The effort go provide clean-burning stoves to the world's poor continues. If you read environmental news magazines or web sites, you have probably gotten jaded about claims for the latest wonder stove. For at least the past 20 years, western engineers and do-gooders have been touting new designs that were supposed to reduce the health risk from smoke -- the WHO has raised its estimate of the number of premature deaths caused by inhaling smoke to 3.5 million a year, more than malaria and AIDS combined -- and consume less of the world's precious trees. In practice, though, they never seem to work as well as promised. Either they break, or the people who are supposed to use them find them too cumbersome and they are discarded.

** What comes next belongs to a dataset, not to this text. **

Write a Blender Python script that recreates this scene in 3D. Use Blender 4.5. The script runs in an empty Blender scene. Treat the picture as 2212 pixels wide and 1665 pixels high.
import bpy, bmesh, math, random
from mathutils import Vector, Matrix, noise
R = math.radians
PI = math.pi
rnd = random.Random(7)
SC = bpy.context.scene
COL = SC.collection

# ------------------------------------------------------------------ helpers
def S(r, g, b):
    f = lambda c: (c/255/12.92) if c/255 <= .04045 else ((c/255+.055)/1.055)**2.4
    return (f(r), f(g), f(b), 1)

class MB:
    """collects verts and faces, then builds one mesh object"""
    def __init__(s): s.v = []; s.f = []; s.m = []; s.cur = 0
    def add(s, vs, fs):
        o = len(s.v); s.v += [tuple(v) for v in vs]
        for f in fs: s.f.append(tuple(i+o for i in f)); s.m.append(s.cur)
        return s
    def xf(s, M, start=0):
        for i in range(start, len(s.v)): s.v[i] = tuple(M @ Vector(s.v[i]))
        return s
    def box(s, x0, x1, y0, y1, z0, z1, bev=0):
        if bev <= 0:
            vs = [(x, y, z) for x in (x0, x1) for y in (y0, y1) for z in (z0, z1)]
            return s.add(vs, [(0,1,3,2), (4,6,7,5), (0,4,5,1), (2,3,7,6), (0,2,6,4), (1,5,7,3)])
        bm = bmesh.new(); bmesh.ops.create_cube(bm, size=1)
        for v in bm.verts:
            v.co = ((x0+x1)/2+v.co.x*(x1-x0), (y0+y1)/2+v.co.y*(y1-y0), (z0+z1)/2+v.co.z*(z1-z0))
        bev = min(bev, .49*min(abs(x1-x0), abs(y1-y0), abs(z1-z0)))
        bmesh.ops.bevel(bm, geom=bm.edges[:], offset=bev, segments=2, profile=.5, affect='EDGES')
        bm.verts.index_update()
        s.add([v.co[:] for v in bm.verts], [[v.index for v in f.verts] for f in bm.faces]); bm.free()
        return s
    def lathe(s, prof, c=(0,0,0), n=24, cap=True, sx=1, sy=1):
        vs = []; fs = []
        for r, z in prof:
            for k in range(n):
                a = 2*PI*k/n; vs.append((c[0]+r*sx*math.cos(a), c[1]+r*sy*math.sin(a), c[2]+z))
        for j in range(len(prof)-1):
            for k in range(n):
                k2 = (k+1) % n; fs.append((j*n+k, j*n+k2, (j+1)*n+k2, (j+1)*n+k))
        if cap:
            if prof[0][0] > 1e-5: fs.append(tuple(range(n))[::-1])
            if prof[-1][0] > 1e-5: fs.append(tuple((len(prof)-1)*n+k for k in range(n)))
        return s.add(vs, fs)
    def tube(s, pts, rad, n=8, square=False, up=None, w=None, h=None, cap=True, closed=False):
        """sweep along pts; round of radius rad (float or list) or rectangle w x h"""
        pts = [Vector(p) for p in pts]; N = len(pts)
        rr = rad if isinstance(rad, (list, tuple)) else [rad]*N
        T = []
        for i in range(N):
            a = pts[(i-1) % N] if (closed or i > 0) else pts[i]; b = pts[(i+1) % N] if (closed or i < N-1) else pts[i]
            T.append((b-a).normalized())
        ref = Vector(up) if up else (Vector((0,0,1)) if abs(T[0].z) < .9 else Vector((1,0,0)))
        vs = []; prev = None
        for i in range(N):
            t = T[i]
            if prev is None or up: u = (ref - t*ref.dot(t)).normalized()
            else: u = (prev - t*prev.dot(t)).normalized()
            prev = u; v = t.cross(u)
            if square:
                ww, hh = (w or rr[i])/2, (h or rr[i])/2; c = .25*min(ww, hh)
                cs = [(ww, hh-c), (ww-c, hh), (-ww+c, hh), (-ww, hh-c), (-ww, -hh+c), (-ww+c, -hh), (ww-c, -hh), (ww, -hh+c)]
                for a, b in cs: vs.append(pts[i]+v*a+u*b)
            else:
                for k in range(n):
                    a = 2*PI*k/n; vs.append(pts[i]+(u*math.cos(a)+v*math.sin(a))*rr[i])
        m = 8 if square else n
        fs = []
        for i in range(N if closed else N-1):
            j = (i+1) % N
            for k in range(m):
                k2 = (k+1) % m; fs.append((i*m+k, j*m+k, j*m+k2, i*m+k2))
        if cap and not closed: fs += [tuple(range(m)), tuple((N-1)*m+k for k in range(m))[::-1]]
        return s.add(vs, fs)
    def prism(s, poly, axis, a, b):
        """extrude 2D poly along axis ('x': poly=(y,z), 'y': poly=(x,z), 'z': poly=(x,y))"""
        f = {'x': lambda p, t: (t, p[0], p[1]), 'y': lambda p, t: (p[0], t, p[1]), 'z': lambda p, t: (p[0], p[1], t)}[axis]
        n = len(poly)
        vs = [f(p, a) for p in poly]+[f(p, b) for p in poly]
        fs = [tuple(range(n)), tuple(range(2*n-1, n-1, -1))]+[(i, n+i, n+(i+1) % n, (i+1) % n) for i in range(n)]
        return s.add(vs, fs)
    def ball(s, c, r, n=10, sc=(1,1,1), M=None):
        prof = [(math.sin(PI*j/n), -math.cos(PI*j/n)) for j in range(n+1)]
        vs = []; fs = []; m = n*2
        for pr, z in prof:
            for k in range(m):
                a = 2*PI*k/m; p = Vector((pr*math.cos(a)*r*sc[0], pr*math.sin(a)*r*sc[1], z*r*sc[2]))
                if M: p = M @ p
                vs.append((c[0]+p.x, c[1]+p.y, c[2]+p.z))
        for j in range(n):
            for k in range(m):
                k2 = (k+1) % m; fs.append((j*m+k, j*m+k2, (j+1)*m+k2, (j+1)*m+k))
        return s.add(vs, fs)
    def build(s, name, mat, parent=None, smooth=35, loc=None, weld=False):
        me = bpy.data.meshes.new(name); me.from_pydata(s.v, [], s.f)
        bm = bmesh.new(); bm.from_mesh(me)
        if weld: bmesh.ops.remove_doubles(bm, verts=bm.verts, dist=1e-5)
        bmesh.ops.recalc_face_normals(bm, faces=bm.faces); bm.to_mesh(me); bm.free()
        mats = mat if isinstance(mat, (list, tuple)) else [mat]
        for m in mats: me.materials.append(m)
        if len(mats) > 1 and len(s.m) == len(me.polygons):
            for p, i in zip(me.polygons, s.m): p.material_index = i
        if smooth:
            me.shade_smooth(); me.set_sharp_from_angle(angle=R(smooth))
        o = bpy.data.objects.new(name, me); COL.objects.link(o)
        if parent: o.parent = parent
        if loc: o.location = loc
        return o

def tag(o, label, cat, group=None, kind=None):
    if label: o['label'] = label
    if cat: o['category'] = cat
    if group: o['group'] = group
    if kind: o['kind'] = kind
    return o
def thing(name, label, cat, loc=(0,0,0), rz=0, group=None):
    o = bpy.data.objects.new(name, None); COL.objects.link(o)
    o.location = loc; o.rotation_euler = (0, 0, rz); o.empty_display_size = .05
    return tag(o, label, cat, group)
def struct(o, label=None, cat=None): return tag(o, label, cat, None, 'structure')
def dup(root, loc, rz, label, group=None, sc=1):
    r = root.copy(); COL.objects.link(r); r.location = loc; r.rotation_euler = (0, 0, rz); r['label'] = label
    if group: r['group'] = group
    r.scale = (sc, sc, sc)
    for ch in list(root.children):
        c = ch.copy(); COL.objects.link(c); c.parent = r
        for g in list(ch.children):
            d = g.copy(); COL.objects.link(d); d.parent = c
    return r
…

Now there is a new group of designs being pushed around the world, so-called biochar stoves. These have two important characteristics.They are micro-gasifier stoves, designed to separate the combustible gas from the solid fuel that produces it; it is mostly this gas that actually burns, not the solid wood itself, and stoves can be designed to increase production of combustible gasses. When the gas is separated from the solid fuel, it burns more cleanly, producing as much as 90 percent less soot. These stoves are also designed to turn the un-burned wood into "biochar," a sort of charcoal very useful as compost. By burning wood more efficiently and turning the waste into valuable fertilizer that poor people will almost certainly dig into the soil or sell, they are said to reduce greenhouse emissions.
You can read about these stoves at National Geographic or at the web site of Sea Char, one of the charities promoting these new stoves; those are Sea Char stoves in the pictures. It all sounds great, but then lots of other stove projects have sounded great but not really worked out in practice.